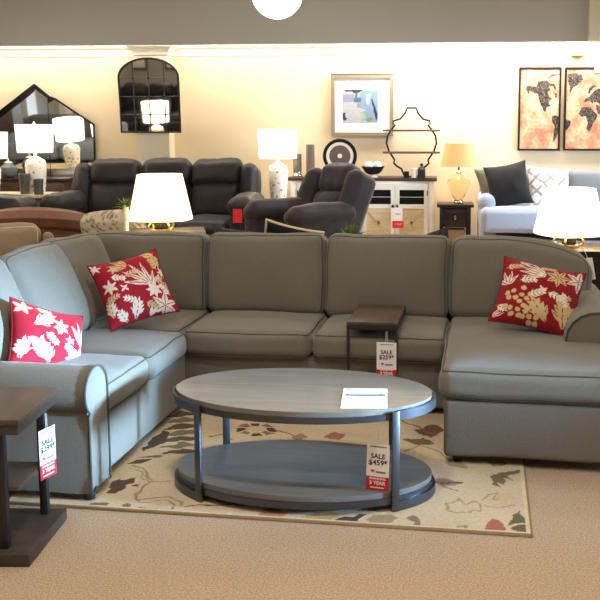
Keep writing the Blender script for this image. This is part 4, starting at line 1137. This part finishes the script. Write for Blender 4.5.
# patterned armchair
def scrib(i, me):
    v = me.vertices[i].co; a = noise.noise(Vector((v.x*24, v.y*24, v.z*24)))
    b = noise.noise(Vector((v.x*50, v.y*50, v.z*50)))
    return (116, 102, 80) if abs(a) < .06 or abs(b) < .05 else (196, 184, 158)
p = camz(121, 213, 6.65)
pt_ = thing('patterned_armchair', 'beige scribble patterned armchair behind the left corner of the sectional', 'armchair', (p.x, p.y+.12, 0), math.radians(160))
for nm, c, sz, r, rot in (('backrest', (0, .12, p.z-.29), (.60, .15, .58), .07, (-.12, .07, 0)), ('seat', (0, -.2, .38), (.54, .6, .18), .06, (0, 0, 0)), ('arm', (-.28, -.15, .45), (.1, .6, .34), .045, (0, 0, 0)), ('arm', (.28, -.15, .45), (.1, .6, .34), .045, (0, 0, 0))):
    o = softo(nm, 'beige_print', pt_, c, sz, r, (0, .01, .03), rot, .004, 3, 26)
    paint(o.data, lambda i, me=o.data: scrib(i, me))
for sx in (-.22, .22):
    for sy in (-.42, .05): obj('leg', lathe(nb(), [(.016, 0), (.024, .30)], sx, sy, 0, 10), 'foot', pt_)

# brown barrel chair
p = camz(40, 209, 7.25)
bc = thing('barrel_chair', 'saddle brown leather barrel chair behind the tan recliner at left', 'armchair', (p.x, p.y+.1, 0), math.radians(188))
def barrel(R, z, n=40):
    bm = nb(); rings = []
    a0_, a1_ = math.radians(-25), math.radians(205)
    for k in range(n+1):
        a = a0_+(a1_-a0_)*k/n; t_ = abs((k/n)-.5)*2; top = z-.13-.26*t_**2.0
        ring = []
        ro = R
        prof = [(ro-.13, .35), (ro-.13, top-.02), (ro-.17, top+.02), (ro-.16, top+.09), (ro-.10, top+.13), (ro-.02, top+.11), (ro+.02, top+.05), (ro+.0, top-.02), (ro-.05, top-.05), (ro-.045, .10), (ro-.13, .10)]
        for (r, zz_) in prof: ring.append(bm.verts.new((r*math.cos(a)*1.06, r*math.sin(a), zz_)))
        rings.append(ring)
    for a, b in zip(rings, rings[1:]):
        m_ = len(a)
        for k in range(m_): bm.faces.new((a[k], a[(k+1) % m_], b[(k+1) % m_], b[k]))
    bm.faces.new(rings[0]); bm.faces.new(rings[-1][::-1])
    return bm
obj('shell', barrel(.50, p.z+.045), 'brown_leather', bc)
obj('seat_cushion', lathe(nb(), [(.05, .34), (.28, .34), (.31, .38), (.31, .44), (.27, .48), (.05, .49)], seg=32), 'brown_leather', bc)
obj('swivel_base', lathe(nb(), [(.26, 0), (.26, .04), (.08, .06), (.08, .12), (.3, .13), (.3, .34)], seg=32), 'foot', bc)

# tan recliner, its back towards the viewer's left
p = camz(20, 228, 6.02)
tn = thing('tan_recliner', 'taupe leather recliner with padded back at the left edge behind the sectional', 'armchair', (p.x-.22, p.y+.02, 0), math.radians(24))
softo('backrest', 'tan', tn, (0, 0, p.z-.30), (.66, .18, .62), .07, (0, .02, .02), (-.14, 0, 0), .008, 2, 12, ((1, -1),), 'cream_pipe', .004)
softo('wing', 'tan', tn, (.375, -.0, p.z-.33), (.075, .22, .56), .035, (0, 0, 0), (-.14, 0, 0), .006, 3, 8)
softo('wing', 'tan', tn, (.45, -.03, p.z-.37), (.06, .2, .5), .028, (0, 0, 0), (-.14, 0, 0), .006, 4, 8)
softo('seat', 'tan', tn, (0, .36, .32), (.62, .54, .44), .07, (0, .01, .02), (0, 0, 0), .006, 5, 8)
for s in (-1, 1): softo('arm', 'tan', tn, (s*.37, .34, .32), (.13, .54, .56), .06, (0, 0, 0), (0, 0, 0), .006, 6, 8)

# planters
def plant(label, px, py, Z, potm, rleaf, nleaf, seed, ph=None, pot_r=.07):
    p = camz(px, py, Z); base = 0 if ph is None else ph
    t = thing('potted_plant', label, 'plant', (p.x, p.y, base))
    h = p.z-base
    obj('pot', lathe(nb(), [(pot_r*.75, 0), (pot_r, h), (pot_r-.01, h), (pot_r-.015, h-.03)], seg=24), potm, t)
    obj('soil', lathe(nb(), [(pot_r-.013, h-.04), (pot_r-.014, h-.02)], seg=20), 'soil', t)
    rd = random.Random(seed); bm = nb()
    for k in range(nleaf):
        a = rd.uniform(0, 2*PI); el = rd.uniform(.25, 1.4); L = rleaf*rd.uniform(.7, 1.1); w = .011
        d = Vector((math.cos(a)*math.cos(el), math.sin(a)*math.cos(el), math.sin(el))); s_ = Vector((-math.sin(a), math.cos(a), 0))
        prev = None
        for i in range(6):
            q = i/5; c = Vector((0, 0, h-.02))+d*L*q+Vector((0, 0, -L*.35*q*q*math.cos(el))); ww = w*math.sin(PI*min(.98, .15+.85*q))+.0008
            pr_ = (bm.verts.new(c-s_*ww+Vector((0, 0, .003))), bm.verts.new(c+Vector((0, 0, -.002))), bm.verts.new(c+s_*ww+Vector((0, 0, .003))))
            if prev:
                bm.faces.new((prev[0], prev[1], pr_[1], pr_[0])); bm.faces.new((prev[1], prev[2], pr_[2], pr_[1]))
            prev = pr_
    obj('foliage', bm, 'leaf', t)
plant('spiky green plant showing above the middle of the sectional back', 350, 240, 6.75, 'grey_vase', .17, 70, 5)
plant('small green plant in a white pot left of the cream shaded lamp', 125.5, 205, 6.15, 'ceramic', .10, 30, 8, ph=zt, pot_r=.022)

# tag at the chaise back, and blue swing tag
p = camz(588, 258, 5.12)
t = thing('price_tag', 'white paper tag hanging at the right end of the chaise back', 'tag', p, -.2)
o = obj('card', bxo(-.026, .026, -.001, .001, -.135, 0), 'tag_white', t, False); o.data.transform(Matrix.Rotation(-.18, 4, 'Y'))
obj('string', tube(nb(), [(0, 0, -.005), (-.02, 0, .04), (-.06, 0, .08)], .0018, 5), 'tag_white', t)
p = camz(515, 236.5, 5.62)
o = obj('paper_sheet', bxo(-.10, .10, -.06, .06, 0, .003), 'paper', None, False); o.location = (p.x, p.y+.05, .866); tag(o, 'pale paper sheet lying on top of the sectional back near the right lamp', 'paper')

# globe pendant
p = camz(277, -7, 8.0)
gp = thing('globe_pendant', 'glowing white globe pendant light at the top edge of the photo', 'lamp', (p.x, p.y, 3.6))
bm = nb(); bmesh.ops.create_uvsphere(bm, u_segments=32, v_segments=20, radius=.235, matrix=Matrix.Translation((0, 0, p.z-3.6)))
obj('globe', bm, 'globe', gp)
obj('cord', tube(nb(), [(0, 0, -.02), (0, 0, p.z-3.6+.23)], .006, 6), 'black', gp)
obj('canopy', lathe(nb(), [(.06, -.03), (.06, 0)], seg=20), 'white', gp)

# ------------------------------------------------------------------ furnishings that only the mirrors see
dl_ = drum_lamp('white drum lamp seen only in the wall mirrors', (-4.6, 6.6, .75), .225, .40, .33)
t = thing('side_table', 'dark side table holding the lamp seen in the mirrors', 'table', (-4.6, 6.6, 0))
obj('tabletop', bxo(-.28, .28, -.25, .25, .71, .749, .004), 'blackwood', t)
for sx in (-1, 1):
    for sy in (-1, 1): obj('leg', bxo(sx*.24-.02, sx*.24+.02, sy*.21-.02, sy*.21+.02, 0, .71), 'blackwood', t)
r2 = dup(rs, (-6.4, 1.0, 0), PI, 'dark three-seat reclining sofa seen only in the wall mirrors')
r3 = dup(bs, (-5.3, 6.9, 0), PI, 'pale blue sofa seen only in the angular wall mirror')
struct('trim_7', bxo(XL, XL+.12, 2.2, 2.6, 0, 3.6), 'white'); struct('trim_8', bxo(XL, XL+.12, 3.9, 4.3, 0, 3.6), 'white'); struct('door_1', bxo(XL, XL+.05, 4.8, 5.8, 0, 2.2), 'wood_walnut')
for (x, z, w, h) in ((-8.2, 1.35, .8, 1.0), (-6.9, 1.35, .8, 1.0)):
    t = thing('framed_picture', 'black framed picture on the wall behind the viewer', 'picture', (x, YF+.02, z), 0, 'pictures behind the viewer')
    obj('frame', framebm(w/2, h, .05, -.015, .02), 'black', t, False); obj('mat_board', bxo(-w/2+.04, w/2-.04, -.01, .005, .04, h-.04), 'panel', t, False)

# ================================================================== LIGHT
def area(name, loc, size, power, col, rot=(0, 0, 0), sy=None, spread=PI):
    l = bpy.data.lights.new(name, 'AREA'); l.energy = power; l.color = col; l.size = size
    if sy: l.shape = 'RECTANGLE'; l.size_y = sy
    l.spread = spread
    o = bpy.data.objects.new(name, l); C.objects.link(o); o.location = loc; o.rotation_euler = rot; return o
WARM = (1, .86, .68); COOL = (.36, .64, 1)
area('daylight', (XR-.02, (WY0+WY1)/2, (WZ0+WZ1)/2), WZ1-WZ0, 34, (.95, .97, 1), (0, PI/2, 0), sy=WY1-WY0)
def aimed(loc, to): return (Vector(to)-Vector(loc)).to_track_quat('-Z', 'Y').to_euler()
q_ = (4.45, 3.0, 1.0); area('daylight', q_, .6, 30, COOL, aimed(q_, (-2.25, 3.85, .48)), sy=.6, spread=math.radians(16))  # added cool beam, narrowed and aimed so daylight tints mainly the left run
q_ = (4.45, 7.6, 1.7); area('daylight', q_, 1.0, 34, (.6, .78, 1), aimed(q_, (1.0, 9.3, .7)), sy=1.0, spread=math.radians(60))  # further beam added near the window to brighten the blue sofa
WARM = (1, .92, .82)
for i, (x, y, pw) in enumerate(((-1.2, 5.2, 12), (1.4, 4.6, 8), (-3.8, 5.6, 20), (-1.2, 7.0, 22), (-4.2, 7.2, 22), (1.6, 7.0, 22), (1.0, .9, 48), (-.6, 2.4, 56), (-3.8, 1.0, 22), (-6.6, 3.8, 60), (-6.6, -.6, 60))):  # unseen lights; the far left ones added to brighten what the mirrors reflect
    fx = obj('ceiling_light', lathe(nb(), [(.19, 0), (.19, -.03), (.17, -.03), (.17, -.012), (.01, -.012)], x, y, 3.6, 32), 'white'); tag(fx, 'round recessed ceiling light out of view above the showroom floor', 'ceiling light', 'ceiling lights')
    area('ceiling_lamp', (x, y, 3.55), .34, pw, WARM)
# cove tubes behind the bulkhead wash the cream wall
area('cove_lamp', (-3.2, 10.12, 2.79), 10.0, 112, (1, .94, .83), (math.radians(8), 0, 0), sy=.2)
area('cove_lamp', (1.4, 10.05, 2.79), 4.4, 125, (1, .95, .88), (math.radians(14), 0, 0), sy=.25)
lamplight('bulb', L1p, 8); lamplight('bulb', L2p, 8); lamplight('bulb', L3p, 2.5, (1, .9, .74)); lamplight('bulb', L4p, 4, (1, .9, .75)); lamplight('bulb', L5p, 5, (1, .86, .66))
lamplight('bulb', (-4.6, 6.6, 1.35), 8)

w = bpy.data.worlds.new('World'); SC.world = w; w.use_nodes = True
w.node_tree.nodes['Background'].inputs[0].default_value = (.75, .85, 1, 1); w.node_tree.nodes['Background'].inputs[1].default_value = .6

# ------------------------------------------------------------------ camera
cam = bpy.data.cameras.new('camera'); co = bpy.data.objects.new('camera', cam); C.objects.link(co)
cam.sensor_width = 36; cam.lens = F*36/600
cam.shift_x = -(CX-300)/600; cam.shift_y = (CY-300)/600
co.location = (0, 0, H); co.rotation_euler = (PI/2-TH, 0, YAW)
cam.clip_start = .05; SC.camera = co
SC.view_settings.view_transform = 'Standard'; SC.view_settings.look = 'None'; SC.view_settings.gamma = 1; SC.view_settings.exposure = 0
SC.view_settings.use_curve_mapping = False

** What you need to do **
From the first line of the material down to the line containing "10), 'foot', pt_)", inclusive, return each line exactly, skipping any picture.

** Exercise answer **
Keep writing the Blender script for this image. This is part 4, starting at line 1137. This part finishes the script. Write for Blender 4.5.
# patterned armchair
def scrib(i, me):
    v = me.vertices[i].co; a = noise.noise(Vector((v.x*24, v.y*24, v.z*24)))
    b = noise.noise(Vector((v.x*50, v.y*50, v.z*50)))
    return (116, 102, 80) if abs(a) < .06 or abs(b) < .05 else (196, 184, 158)
p = camz(121, 213, 6.65)
pt_ = thing('patterned_armchair', 'beige scribble patterned armchair behind the left corner of the sectional', 'armchair', (p.x, p.y+.12, 0), math.radians(160))
for nm, c, sz, r, rot in (('backrest', (0, .12, p.z-.29), (.60, .15, .58), .07, (-.12, .07, 0)), ('seat', (0, -.2, .38), (.54, .6, .18), .06, (0, 0, 0)), ('arm', (-.28, -.15, .45), (.1, .6, .34), .045, (0, 0, 0)), ('arm', (.28, -.15, .45), (.1, .6, .34), .045, (0, 0, 0))):
    o = softo(nm, 'beige_print', pt_, c, sz, r, (0, .01, .03), rot, .004, 3, 26)
    paint(o.data, lambda i, me=o.data: scrib(i, me))
for sx in (-.22, .22):
    for sy in (-.42, .05): obj('leg', lathe(nb(), [(.016, 0), (.024, .30)], sx, sy, 0, 10), 'foot', pt_)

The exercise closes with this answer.